OBJECTIVE
Output the data that follows exactly, line for line.

SUPPLIED MATERIAL
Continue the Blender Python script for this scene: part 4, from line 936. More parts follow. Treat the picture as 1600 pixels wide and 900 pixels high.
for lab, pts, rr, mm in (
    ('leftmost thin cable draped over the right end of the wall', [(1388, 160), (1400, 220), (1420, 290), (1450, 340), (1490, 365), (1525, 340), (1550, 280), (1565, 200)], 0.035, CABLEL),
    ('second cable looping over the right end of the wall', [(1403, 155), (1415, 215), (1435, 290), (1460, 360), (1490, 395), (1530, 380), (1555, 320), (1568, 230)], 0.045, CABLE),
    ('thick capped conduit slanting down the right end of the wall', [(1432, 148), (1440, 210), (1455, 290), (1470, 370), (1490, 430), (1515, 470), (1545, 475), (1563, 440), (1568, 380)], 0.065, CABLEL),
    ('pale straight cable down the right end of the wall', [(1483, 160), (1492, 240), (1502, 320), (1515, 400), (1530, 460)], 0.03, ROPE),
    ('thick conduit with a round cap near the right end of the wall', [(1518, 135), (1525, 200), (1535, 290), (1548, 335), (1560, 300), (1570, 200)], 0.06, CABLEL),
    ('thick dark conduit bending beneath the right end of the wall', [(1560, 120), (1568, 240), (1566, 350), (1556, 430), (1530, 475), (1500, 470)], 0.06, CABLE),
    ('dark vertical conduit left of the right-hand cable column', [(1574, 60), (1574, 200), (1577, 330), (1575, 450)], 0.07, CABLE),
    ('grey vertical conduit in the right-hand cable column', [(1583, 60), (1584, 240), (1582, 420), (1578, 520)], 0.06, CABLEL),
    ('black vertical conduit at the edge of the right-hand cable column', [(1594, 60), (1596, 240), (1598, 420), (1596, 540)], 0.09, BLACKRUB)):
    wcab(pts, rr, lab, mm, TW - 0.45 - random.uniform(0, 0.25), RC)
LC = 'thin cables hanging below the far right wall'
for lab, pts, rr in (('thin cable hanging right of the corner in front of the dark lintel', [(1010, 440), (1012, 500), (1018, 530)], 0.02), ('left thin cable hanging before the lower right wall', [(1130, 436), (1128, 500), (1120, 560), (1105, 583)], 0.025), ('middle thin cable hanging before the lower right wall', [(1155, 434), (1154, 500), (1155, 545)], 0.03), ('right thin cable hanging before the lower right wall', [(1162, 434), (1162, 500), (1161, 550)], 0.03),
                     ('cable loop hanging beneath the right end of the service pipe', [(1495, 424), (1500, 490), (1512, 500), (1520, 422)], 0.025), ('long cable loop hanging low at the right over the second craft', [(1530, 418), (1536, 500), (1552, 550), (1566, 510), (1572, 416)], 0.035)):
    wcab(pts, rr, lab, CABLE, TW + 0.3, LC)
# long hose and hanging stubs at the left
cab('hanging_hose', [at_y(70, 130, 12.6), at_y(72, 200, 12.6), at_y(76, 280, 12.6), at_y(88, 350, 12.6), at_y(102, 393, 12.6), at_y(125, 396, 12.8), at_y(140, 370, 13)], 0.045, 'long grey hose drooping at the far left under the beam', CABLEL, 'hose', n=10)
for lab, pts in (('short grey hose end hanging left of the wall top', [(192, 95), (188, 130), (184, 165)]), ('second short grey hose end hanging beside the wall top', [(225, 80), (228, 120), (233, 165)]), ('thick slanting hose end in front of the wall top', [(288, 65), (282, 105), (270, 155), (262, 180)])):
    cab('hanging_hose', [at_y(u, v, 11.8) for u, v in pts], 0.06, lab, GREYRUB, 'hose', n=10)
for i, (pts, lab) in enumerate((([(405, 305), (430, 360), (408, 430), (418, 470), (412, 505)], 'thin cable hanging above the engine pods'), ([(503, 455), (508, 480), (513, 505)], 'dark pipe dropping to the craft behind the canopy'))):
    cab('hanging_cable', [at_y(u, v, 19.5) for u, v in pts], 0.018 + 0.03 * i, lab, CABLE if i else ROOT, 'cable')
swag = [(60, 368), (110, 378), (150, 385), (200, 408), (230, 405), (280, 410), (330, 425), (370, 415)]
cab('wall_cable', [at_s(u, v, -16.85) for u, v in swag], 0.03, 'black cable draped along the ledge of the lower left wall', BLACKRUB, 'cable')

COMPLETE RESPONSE
Continue the Blender Python script for this scene: part 4, from line 936. More parts follow. Treat the picture as 1600 pixels wide and 900 pixels high.
for lab, pts, rr, mm in (
    ('leftmost thin cable draped over the right end of the wall', [(1388, 160), (1400, 220), (1420, 290), (1450, 340), (1490, 365), (1525, 340), (1550, 280), (1565, 200)], 0.035, CABLEL),
    ('second cable looping over the right end of the wall', [(1403, 155), (1415, 215), (1435, 290), (1460, 360), (1490, 395), (1530, 380), (1555, 320), (1568, 230)], 0.045, CABLE),
    ('thick capped conduit slanting down the right end of the wall', [(1432, 148), (1440, 210), (1455, 290), (1470, 370), (1490, 430), (1515, 470), (1545, 475), (1563, 440), (1568, 380)], 0.065, CABLEL),
    ('pale straight cable down the right end of the wall', [(1483, 160), (1492, 240), (1502, 320), (1515, 400), (1530, 460)], 0.03, ROPE),
    ('thick conduit with a round cap near the right end of the wall', [(1518, 135), (1525, 200), (1535, 290), (1548, 335), (1560, 300), (1570, 200)], 0.06, CABLEL),
    ('thick dark conduit bending beneath the right end of the wall', [(1560, 120), (1568, 240), (1566, 350), (1556, 430), (1530, 475), (1500, 470)], 0.06, CABLE),
    ('dark vertical conduit left of the right-hand cable column', [(1574, 60), (1574, 200), (1577, 330), (1575, 450)], 0.07, CABLE),
    ('grey vertical conduit in the right-hand cable column', [(1583, 60), (1584, 240), (1582, 420), (1578, 520)], 0.06, CABLEL),
    ('black vertical conduit at the edge of the right-hand cable column', [(1594, 60), (1596, 240), (1598, 420), (1596, 540)], 0.09, BLACKRUB)):
    wcab(pts, rr, lab, mm, TW - 0.45 - random.uniform(0, 0.25), RC)
LC = 'thin cables hanging below the far right wall'
for lab, pts, rr in (('thin cable hanging right of the corner in front of the dark lintel', [(1010, 440), (1012, 500), (1018, 530)], 0.02), ('left thin cable hanging before the lower right wall', [(1130, 436), (1128, 500), (1120, 560), (1105, 583)], 0.025), ('middle thin cable hanging before the lower right wall', [(1155, 434), (1154, 500), (1155, 545)], 0.03), ('right thin cable hanging before the lower right wall', [(1162, 434), (1162, 500), (1161, 550)], 0.03),
                     ('cable loop hanging beneath the right end of the service pipe', [(1495, 424), (1500, 490), (1512, 500), (1520, 422)], 0.025), ('long cable loop hanging low at the right over the second craft', [(1530, 418), (1536, 500), (1552, 550), (1566, 510), (1572, 416)], 0.035)):
    wcab(pts, rr, lab, CABLE, TW + 0.3, LC)
# long hose and hanging stubs at the left
cab('hanging_hose', [at_y(70, 130, 12.6), at_y(72, 200, 12.6), at_y(76, 280, 12.6), at_y(88, 350, 12.6), at_y(102, 393, 12.6), at_y(125, 396, 12.8), at_y(140, 370, 13)], 0.045, 'long grey hose drooping at the far left under the beam', CABLEL, 'hose', n=10)
for lab, pts in (('short grey hose end hanging left of the wall top', [(192, 95), (188, 130), (184, 165)]), ('second short grey hose end hanging beside the wall top', [(225, 80), (228, 120), (233, 165)]), ('thick slanting hose end in front of the wall top', [(288, 65), (282, 105), (270, 155), (262, 180)])):
    cab('hanging_hose', [at_y(u, v, 11.8) for u, v in pts], 0.06, lab, GREYRUB, 'hose', n=10)
for i, (pts, lab) in enumerate((([(405, 305), (430, 360), (408, 430), (418, 470), (412, 505)], 'thin cable hanging above the engine pods'), ([(503, 455), (508, 480), (513, 505)], 'dark pipe dropping to the craft behind the canopy'))):
    cab('hanging_cable', [at_y(u, v, 19.5) for u, v in pts], 0.018 + 0.03 * i, lab, CABLE if i else ROOT, 'cable')
swag = [(60, 368), (110, 378), (150, 385), (200, 408), (230, 405), (280, 410), (330, 425), (370, 415)]
cab('wall_cable', [at_s(u, v, -16.85) for u, v in swag], 0.03, 'black cable draped along the ledge of the lower left wall', BLACKRUB, 'cable')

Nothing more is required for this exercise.